Janus Henderson Investors (NYSE:JHG) launched two new ETFs last week, introducing a new approach to income investing that blends derivatives-based strategies with the ETF wrapper.
The funds — the Janus Henderson Equity Linked High Income ETF (BATS:JELH) and Janus Henderson Equity Linked Moderate Income ETF (BATS:JELM) — aim to give investors streamlined access to equity-linked income strategies that are typically complex and operationally intensive. They combine autocallable and stability equity-linked notes (ELNs) along with swaps that replicate their payout structures within a single portfolio.
Targeted at income-focused investors, advisors, and institutions, the ETFs are designed to diversify beyond traditional bonds and dividend-paying equities.

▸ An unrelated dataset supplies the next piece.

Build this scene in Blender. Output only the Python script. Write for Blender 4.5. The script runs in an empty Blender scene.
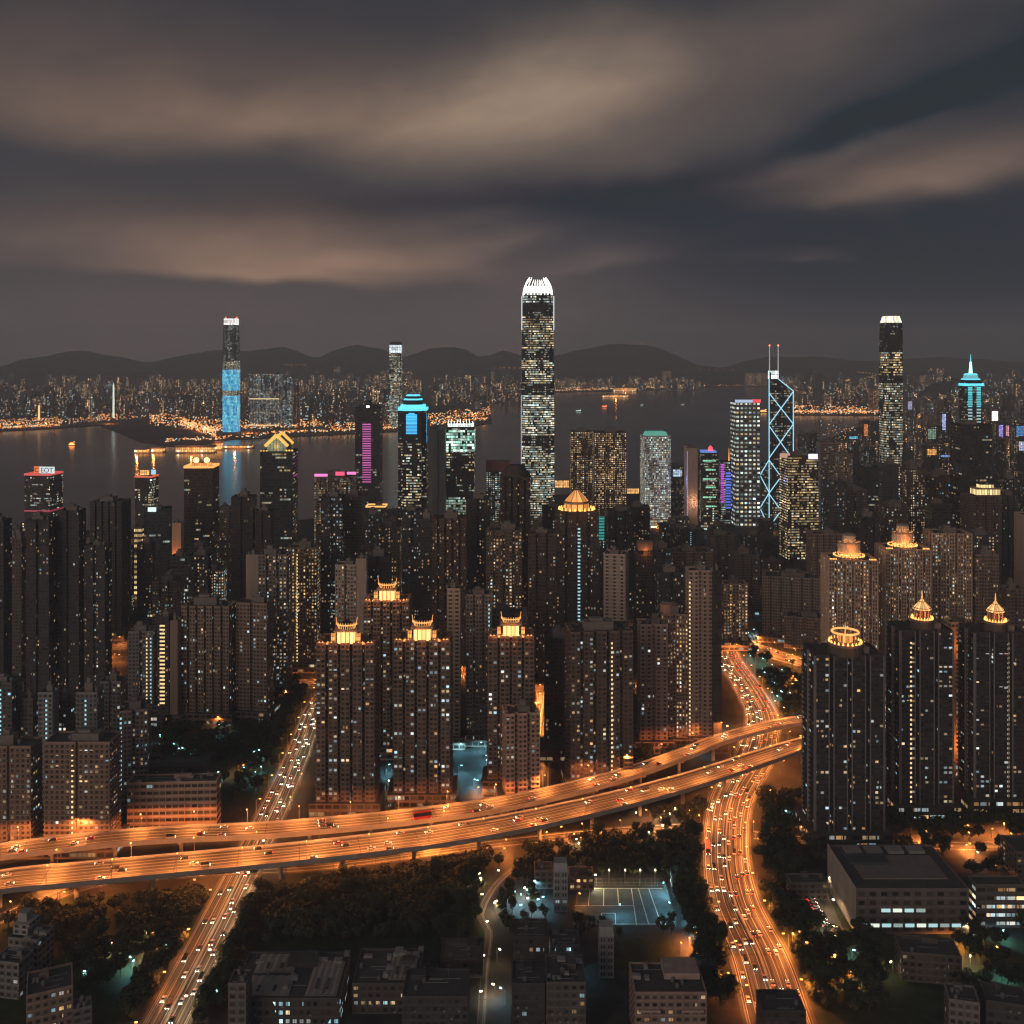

Key Features Of JELH And JELM:
- Combines autocallable and stability ELNs with swaps replicating ELN payouts in a single ETF
- Diversified exposure across single stocks, indices, and index baskets
- Portfolio diversification across bank counterparties and maturities
- Designed to generate income by harvesting equity volatility
- Incorporates downside barrier mitigation features within underlying holdings
- Offers a transparent, liquid ETF structure for traditionally complex strategies
- Provides two income profiles—high and moderate—to suit varying investor needs
- Expense ratio: 0.59% for each fund
The funds seek to generate income by tapping equity market volatility while incorporating downside barrier features. The firm positions these ETFs as a way to deliver institutional-grade structured income exposure without the concentration risks and lifecycle management burdens associated with holding individual structured notes.
Janus Henderson says the launch reflects growing demand for risk-managed income solutions that go beyond conventional fixed income, packaging structured strategies into a more accessible and scalable ETF format.